*DO THIS*
What are the lines from the one with "Reconstruct this image" through the one with "import numpy as np", inclusive? Output them exactly, and leave out the pictures.

*RECORDS SUPPLIED*
>> Begin

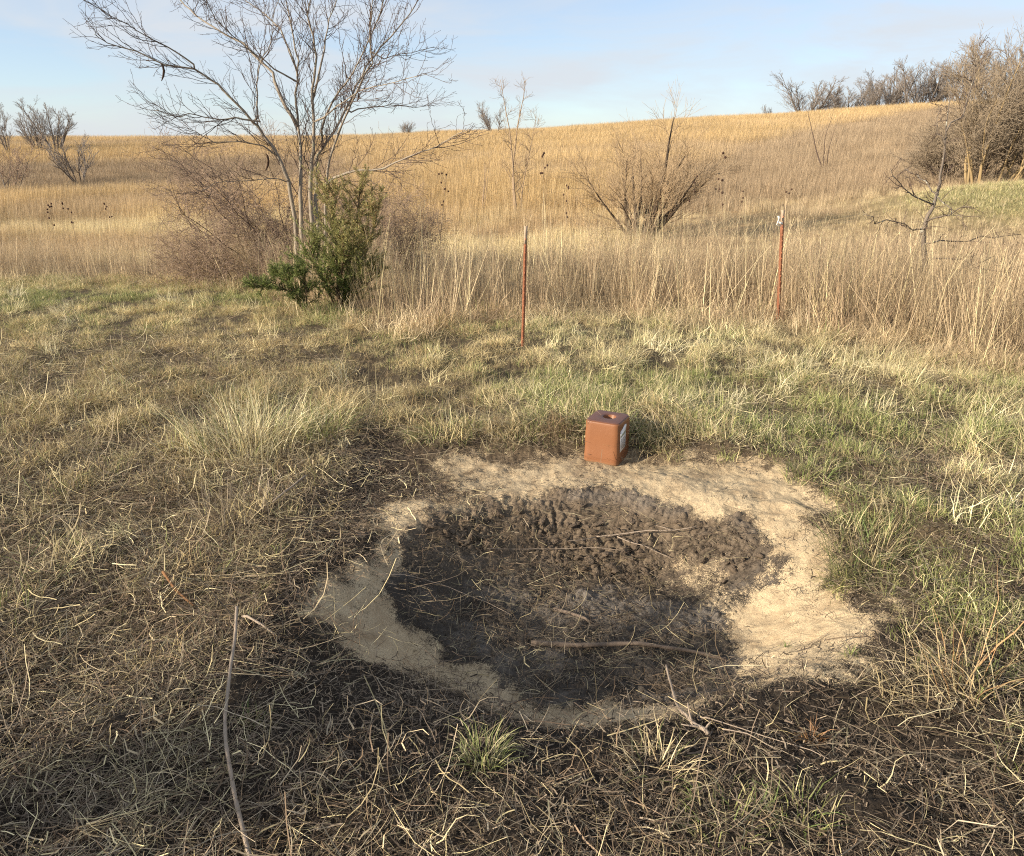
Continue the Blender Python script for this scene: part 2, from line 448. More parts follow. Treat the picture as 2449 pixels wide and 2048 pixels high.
F = np.stack([idx[:-1, :-1], idx[:-1, 1:], idx[1:, 1:], idx[1:, :-1]], -1).reshape(-1, 4)
gm = np.zeros((nx * ny, 3)); gm[:, 0] = (sand * near).ravel(); gm[:, 1] = mud.ravel()
ground = mesh_obj('ground', np.stack([X, Y, Z], -1).reshape(-1, 3), F, M_GROUND, smooth=True,
                  cols={'gcol': gcol.reshape(-1, 3), 'gmask': gm})
tag(ground, 'bare dug soil with a sandy ring running out into rolling prairie', 'ground', kind='structure')
from mathutils.bvhtree import BVHTree
def zmesh(x, y):
    """height of the built sheet: bilinear on the grid"""
    x = np.asarray(x, float); y = np.asarray(y, float)
    i = np.clip(np.searchsorted(gx, x) - 1, 0, nx - 2); j = np.clip(np.searchsorted(gy, y) - 1, 0, ny - 2)
    fx = np.clip((x - gx[i]) / (gx[i + 1] - gx[i]), 0, 1); fy = np.clip((y - gy[j]) / (gy[j + 1] - gy[j]), 0, 1)
    return (Z[j, i] * (1 - fx) + Z[j, i + 1] * fx) * (1 - fy) + (Z[j + 1, i] * (1 - fx) + Z[j + 1, i + 1] * fx) * fy

# ------------------------------------------------------------------ blades
def blades(n, root, az, L_, th0, kap, w, segs=4, tip=.15, rg=rng, kink=0, twist=0.6):
    """n curved ribbons -> verts, quads, bv attribute. th0 = angle from vertical, kap = total bend"""
    root = np.asarray(root, float)
    t = np.linspace(0, 1, segs + 1)
    th = th0[:, None] + kap[:, None] * t[None, :] ** 1.3
    if kink:                              # trampled blades break at one or two places
        th = th + np.cumsum(rg.normal(0, 1, th.shape) * kink * (rg.random(th.shape) < .45), 1)
    ds = (L_ / segs)[:, None]
    thm = .5 * (th[:, 1:] + th[:, :-1])
    hx = np.concatenate([np.zeros((n, 1)), np.cumsum(np.sin(thm) * ds, 1)], 1)
    hz = np.concatenate([np.zeros((n, 1)), np.cumsum(np.cos(thm) * ds, 1)], 1)
    aw = az[:, None] + (rg.normal(0, .10, (n, 1)) * t[None, :] * 3) + (np.cumsum(rg.normal(0, 1, th.shape) * kink * (rg.random(th.shape) < .4), 1) if kink else 0)
    cx = root[:, 0, None] + hx * np.cos(aw); cy = root[:, 1, None] + hx * np.sin(aw); cz = root[:, 2, None] + hz
    sa = az + np.pi / 2 + rg.normal(0, twist, n)
    wt = w[:, None] * np.clip((1 - t) * 1.6, tip, 1)[None, :] * .5
    sx, sy = np.cos(sa)[:, None] * wt, np.sin(sa)[:, None] * wt
    sz = rg.normal(0, .35, n)[:, None] * wt
    A = np.stack([cx - sx, cy - sy, cz - sz], -1); B = np.stack([cx + sx, cy + sy, cz + sz], -1)
    V = np.stack([A, B], 2).reshape(n, -1, 3)
    k = 2 * (segs + 1)
    base = (np.arange(n) * k)[:, None]
    q = np.concatenate([np.stack([base + 2 * s, base + 2 * s + 1, base + 2 * s + 3, base + 2 * s + 2], -1) for s in range(segs)], 1).reshape(-1, 4)
    bv = np.zeros((n, k, 3))
    bv[:, :, 0] = rg.random((n, 1)); bv[:, :, 1] = rg.random((n, 1)); bv[:, :, 2] = np.repeat(t, 2)[None, :]
    return V.reshape(-1, 3), q, bv.reshape(-1, 3)
def cat(parts):
    vs, qs, bs, k = [], [], [], 0
    for v, q, b in parts:
        vs.append(v); qs.append(q + k); bs.append(b); k += len(v)
    return np.concatenate(vs), np.concatenate(qs), np.concatenate(bs)
def disc(n, r, rg=rng):
    a = rg.random(n) * 2 * np.pi; q = r * np.sqrt(rg.random(n))
    return np.stack([q * np.cos(a), q * np.sin(a), np.zeros(n)], -1)
U = lambda a, b, n: rng.uniform(a, b, n)

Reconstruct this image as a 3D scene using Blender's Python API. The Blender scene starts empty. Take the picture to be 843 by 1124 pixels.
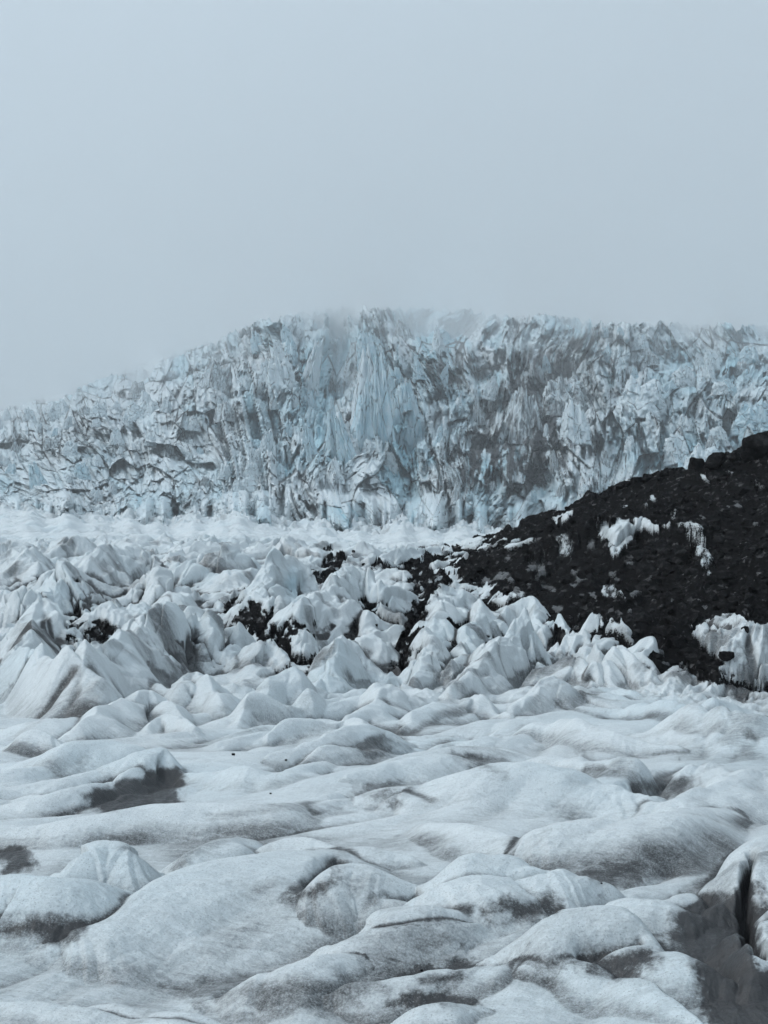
import bpy, math, random
import numpy as np

# ------------------------------------------------------------------ basics
rng = np.random.default_rng(11)
random.seed(11)
scene = bpy.context.scene
col = scene.collection
F = 1460.0            # focal length in photo pixels (photo 843 x 1124)
CX, HR = 421.5, 640.0 # principal column, horizon row
ZC = 5.0              # eye height above the near ice
f32 = np.float32

PERM = rng.permutation(256).astype(np.int32)
PERM2 = np.concatenate([PERM, PERM])
ANG = np.linspace(0, 2*np.pi, 256, endpoint=False)
GX, GY = np.cos(ANG).astype(f32), np.sin(ANG).astype(f32)

def pn(x, y, s=0):
    """gradient noise, about -1..1"""
    x = np.asarray(x, f32) + f32(s*17.31); y = np.asarray(y, f32) + f32(s*9.77)
    xi = np.floor(x); yi = np.floor(y)
    fx = x-xi; fy = y-yi
    xi = xi.astype(np.int32) & 255; yi = yi.astype(np.int32) & 255
    u = fx*fx*fx*(fx*(fx*6-15)+10); v = fy*fy*fy*(fy*(fy*6-15)+10)
    a = PERM2[xi]; b = PERM2[(xi+1) & 255]
    y1 = (yi+1) & 255
    def g(h, dx, dy): return GX[h]*dx + GY[h]*dy
    n00 = g(PERM2[a+yi], fx, fy); n10 = g(PERM2[b+yi], fx-1, fy)
    n01 = g(PERM2[a+y1], fx, fy-1); n11 = g(PERM2[b+y1], fx-1, fy-1)
    nx0 = n00+u*(n10-n00); nx1 = n01+u*(n11-n01)
    return (nx0+v*(nx1-nx0))*f32(1.5)

def fbm(x, y, o, s=0, g=.5, l=2.03):
    r = 0; a = 1.
    for i in range(o):
        r = r + a*pn(x, y, s+i*3); x = x*l; y = y*l; a *= g
    return r
def ridged(x, y, o, s=0, g=.5, l=2.1):
    r = 0; a = 1.
    for i in range(o):
        r = r + a*(1-np.abs(pn(x, y, s+i*3))*1.6); x = x*l; y = y*l; a *= g
    return r
def billow(x, y, o, s=0, g=.45, l=2.1):
    r = 0; a = 1.
    for i in range(o):
        n = pn(x, y, s+i*3)
        r = r + a*(np.sqrt(n*n+.0012)-.3); x = x*l; y = y*l; a *= g
    return r
def sstep(a, b, x):
    t = np.clip((x-a)/(b-a), 0, 1); return t*t*(3-2*t)

def worley(x, y, seed):
    xi = np.floor(x).astype(np.int32); yi = np.floor(y).astype(np.int32)
    f1 = np.full(x.shape, 9., f32); f2 = f1.copy(); ID = np.zeros(x.shape, np.int32); DX = np.zeros(x.shape, f32); DY = DX.copy()
    for j in (-1, 0, 1):
        for i in (-1, 0, 1):
            h = PERM2[(PERM2[(xi+i+seed) & 255]+yi+j) & 255]
            h2 = PERM2[(h+71) & 255]
            dx = xi+i+(h/255.).astype(f32)-x; dy = yi+j+(h2/255.).astype(f32)-y
            d = np.hypot(dx, dy).astype(f32)
            k = d < f1
            f2 = np.where(k, f1, np.minimum(f2, d)); f1 = np.where(k, d, f1)
            ID = np.where(k, PERM2[(h2+h) & 255], ID); DX = np.where(k, dx, DX); DY = np.where(k, dy, DY)
    return f1, f2, ID, DX, DY

def tag(o, label=None, cat=None, group=None, kind=None):
    if label: o['label'] = label
    if cat: o['category'] = cat
    if group: o['group'] = group
    if kind: o['kind'] = kind

# ------------------------------------------------------------------ nominal ground: height z(px, Y)
def ip(x, pts):
    a = np.array(pts, float); return np.interp(x, a[:, 0], a[:, 1])
def yc_(px): return ip(px, [(-500,150),(430,150),(520,142),(600,130),(700,118),(843,108),(1300,100)])
def r1_(px): return ip(px, [(-500,600),(0,592),(150,588),(300,590),(440,598),(500,598),(520,594),(560,580),(600,568),(625,557),(650,546),
                            (690,531),(720,523),(760,515),(790,502),(820,489),(843,486),(900,478),(1000,470),(1300,470)])
def crest_row(px): return ip(px, [(-500,480),(-100,455),(0,447),(60,436),(110,420),(170,398),(240,372),(300,352),(350,345),(400,339),(520,345),(600,351),(660,356),(760,356),(843,361),(1000,370),(1300,400)])
def crest_Y(px): return 2.6*ip(px, [(-500,6500),(100,6500),(300,6000),(400,5600),(520,4600),(600,3600),(690,3200),(780,4600),(860,5400),(1300,5600)])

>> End

*FINAL RESULT*
Reconstruct this image as a 3D scene using Blender's Python API. The Blender scene starts empty. Take the picture to be 843 by 1124 pixels.
import bpy, math, random
import numpy as np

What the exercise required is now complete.